At every level, the simplest way to drive up productivity is to remove waste. Don’t spend time on what isn’t relevant to the business. Don’t apply energy to what doesn’t matter. Don’t allocate people and resources to activities that contribute nothing to the objectives of the business. Don’t add to red tape, dream up new ways to enforce compliance with petty rules, demand useless statistics, or massage the egos of those at the top.

People who genuinely lose weight know there is only one way to do it: by cutting back on their intake of calories and increasing the amount they exercise. Everything else is useless.

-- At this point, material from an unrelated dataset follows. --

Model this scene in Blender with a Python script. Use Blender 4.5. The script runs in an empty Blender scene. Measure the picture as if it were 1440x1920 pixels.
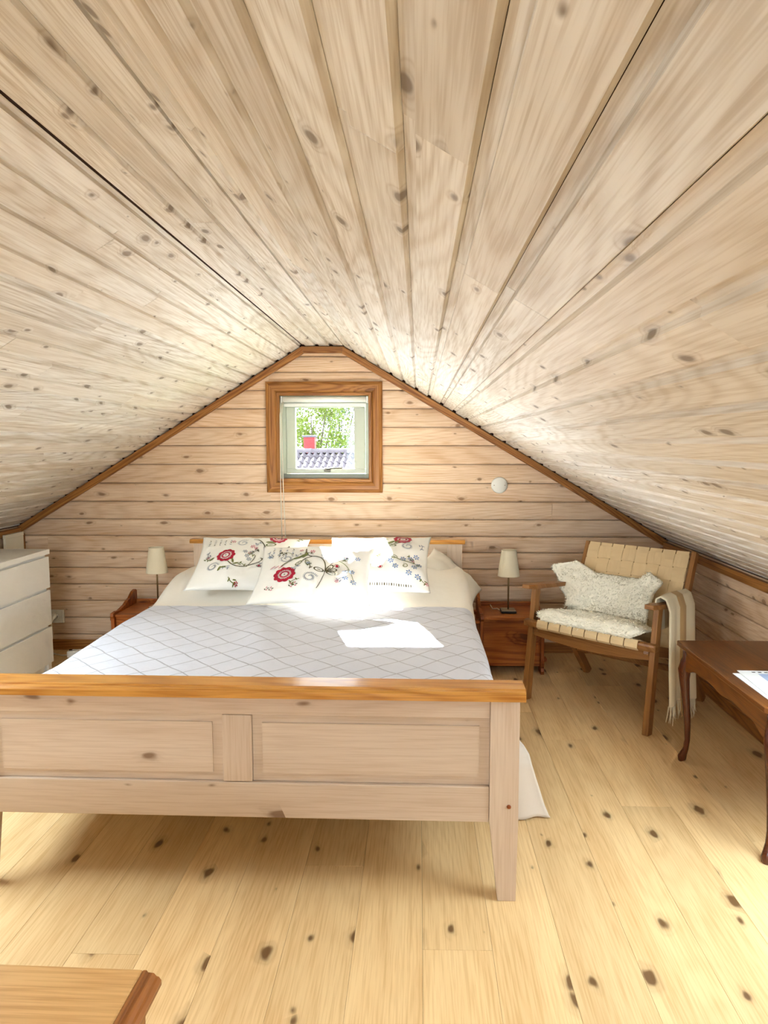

It’s the same for business and working individuals: cut out the ‘empty calories’ that clutter up your schedule. Increase the time you spend exercising the responsibilities that matter. Stay right away from expensive, heavily advertised junk foods peddled by consultants.

If you do that, your career will be healthier, your calendar will slim down to a surprising degree, and you’ll start enjoying your work again. After all, carrying all that extra weight around every day is tiring in itself, while massaging the boss’s ego is pretty disgusting work — especially compared with spending time on your real interests.